Stephanie Schulte is Assistant Professor of Communication at the University of Arkansas, where she researches communication technologies, media history, media policy, popular culture, and transnational cultural exchanges. She received her Ph.D. in American Studies from the George Washington University. Her work has appeared in the Journal of Television and New Media, in the Journal of Transnational American Studies, and in Feminist Studies. She received the American Studies Association (ASA) Ralph Henry Gabriel Prize, the Society for Cinema and Media Studies (SCMS) dissertation prize, and Honorable Mention for the American Journalism Historians Association (AJHA) Margaret A. Blanchard Doctoral Dissertation Prize. New York University Press will publish her book in 2011. You may contact her at sschulte@uark.edu.

D. Travers Scott is an Assistant Professor of Communication Studies at Clemson University in Clemson, SC. His research investigates cultural and historical aspects of media technologies, sound studies, and gender/sexuality studies, with work in Feminist Media Studies, Communication and Critical/Cultural Studies, and Westminster Papers in Communication and Culture. Author of two novels and a short-story collection, he is currently completing a book manuscript on perceived associations between mental and physical illnesses and electric communication technologies. Contact: scott3@g.clemson.edu. Website.

Adriana de Souza e Silva is an Associate Professor at the IT University of Copenhagen, at the Digital Culture and Mobile Communication group. Dr. de Souza e Silva’s research focuses on how mobile and locative interfaces shape people’s interactions with public spaces and create new forms of sociability. She teaches classes on mobile technologies, location-based games and Internet studies. De Souza e Silva is also faculty at the Department of Communication at North Carolina State University (NCSU), and a faculty member of the Science, Technology and Society Program at NCSU. She can be reached at: adriana@souzaesilva.com

Daniel M. Sutko is a doctoral student in the Communication, Rhetoric, and Digital Media program at North Carolina State University. His research interests include cultural approaches to media/technology, the social production of spaces and mobilities, and asking what’s new about new media. He teaches media history, theory, and criticism in the Department of Communication and is a research assistant in the Mobile Gaming Research Lab.
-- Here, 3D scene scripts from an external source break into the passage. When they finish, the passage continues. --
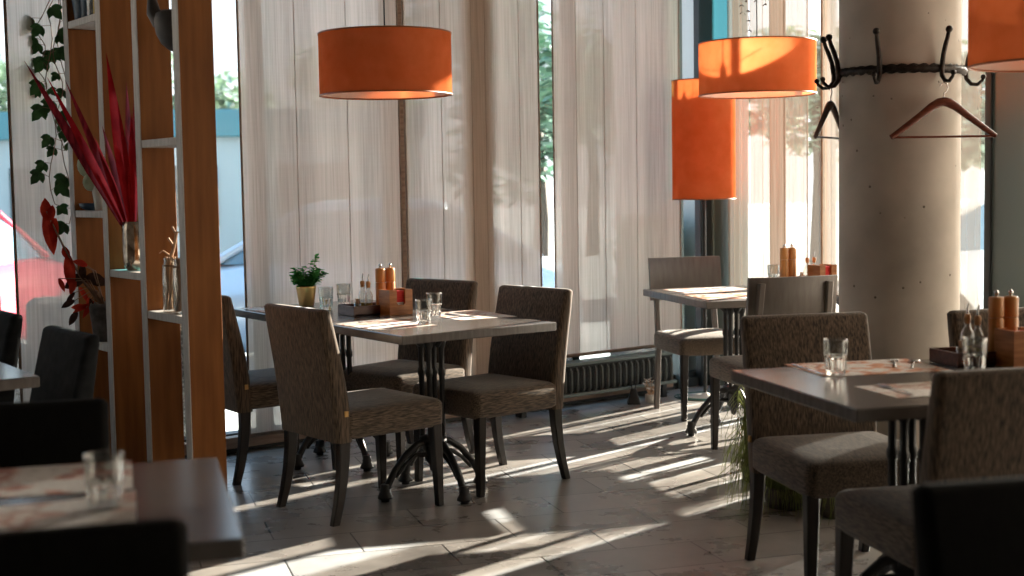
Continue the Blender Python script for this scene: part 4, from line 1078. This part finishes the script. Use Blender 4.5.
# ------------------------------------------------------------------ light
w = bpy.data.worlds.new('World'); S.world = w; w.use_nodes = True
n, l = w.node_tree.nodes, w.node_tree.links
bg = n['Background']; tc = n.new('ShaderNodeTexCoord'); sx = n.new('ShaderNodeSeparateXYZ'); l.new(tc.outputs['Generated'], sx.inputs[0])
r = n.new('ShaderNodeValToRGB'); l.new(sx.outputs['Z'], r.inputs['Fac'])
e = r.color_ramp.elements; e[0].position = 0; e[0].color = (.95, .97, 1, 1); e[1].position = .45; e[1].color = (.42, .67, 1, 1)
l.new(r.outputs['Color'], bg.inputs['Color']); bg.inputs['Strength'].default_value = 1.15
sun = bpy.data.lights.new('sun', 'SUN'); sun.energy = 38; sun.angle = radians(.7); sun.color = (1, .95, .88)
so = bpy.data.objects.new('sun', sun); COL.objects.link(so)
el = math.atan(.325); sd = Vector((cos(radians(45))*cos(el), sin(radians(45))*cos(el), sin(el)))
so.rotation_euler = sd.to_track_quat('Z', 'Y').to_euler(); so.location = sd*40

# ------------------------------------------------------------------ camera
F, PT, RO, H = 1348.8, .0714, .0171, 1.334
fwd = Vector((0, cos(PT), -sin(PT))); right = Vector((1, 0, 0)); down = fwd.cross(right)
r2 = right*cos(RO)+down*sin(RO); d2 = -right*sin(RO)+down*cos(RO)
cam = bpy.data.cameras.new('camera'); co = bpy.data.objects.new('camera', cam); COL.objects.link(co)
co.matrix_world = Matrix(((r2.x, -d2.x, -fwd.x, 0), (r2.y, -d2.y, -fwd.y, 0), (r2.z, -d2.z, -fwd.z, H), (0, 0, 0, 1)))
cam.sensor_width = 36; cam.lens = F/1024*36; cam.shift_x = 7/1024; cam.shift_y = -7/1024
cam.clip_start = .05; cam.clip_end = 300
cam.dof.use_dof = True; cam.dof.focus_distance = 6.1; cam.dof.aperture_fstop = 2.6
S.camera = co
S.view_settings.view_transform = 'Standard'; S.view_settings.look = 'None'; S.view_settings.gamma = 1
S.view_settings.use_curve_mapping = False; S.view_settings.exposure = .9
S.cycles.use_denoising = True
S.cycles.max_bounces = 12; S.cycles.transparent_max_bounces = 24; S.cycles.diffuse_bounces = 6
S.cycles.caustics_reflective = False; S.cycles.caustics_refractive = False
S.cycles.sample_clamp_indirect = 6
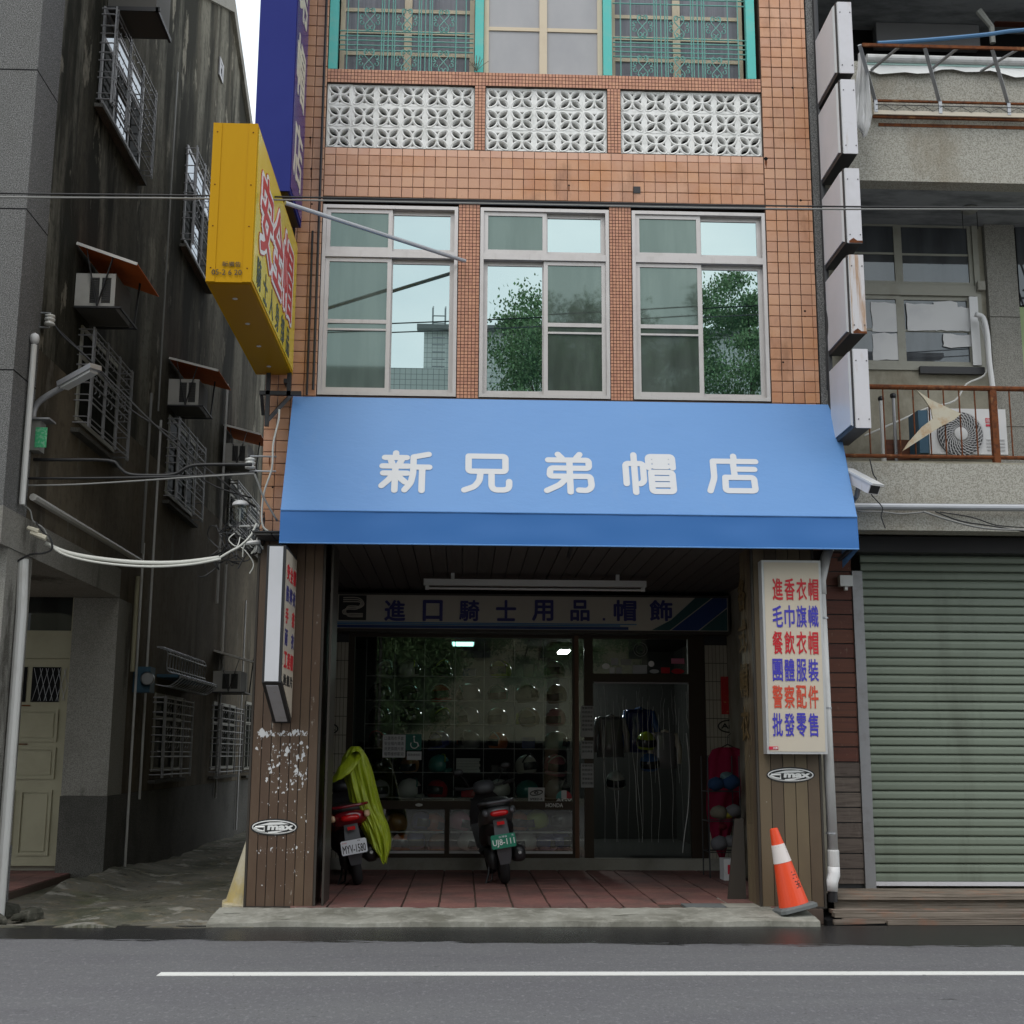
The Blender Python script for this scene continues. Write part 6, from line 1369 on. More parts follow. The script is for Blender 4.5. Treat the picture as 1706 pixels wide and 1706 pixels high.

His recent publications focus on locative media, mobility, urban sociability, globalization and media infrastructure, and the philosophy of the virtual. He is co-editor, with Adriana de Souza e Silva, of Digital Cityscapes: Merging Digital and Urban Playspaces (Peter Lang, 2009). He can be reached at: dmsutko@ncsu.edu

Elaine J. Yuan (Ph.D. Northwestern University) is an Assistant Professor in the Communication Department at the University of Illinois at Chicago. Her research interests include social and political implications of the new media in China, media convergence, and audience fragmentation and polarization. Currently she is researching issues of online community, privacy, online journalism within comparative cultural and multiple modernity frameworks. Her recent publications include a variety of topics in these areas, such as online discourse practices on the Chinese Internet and the structuration of China’s national television market in Asian Journal of Communication and the Journal of Broadcasting and Electronic Media.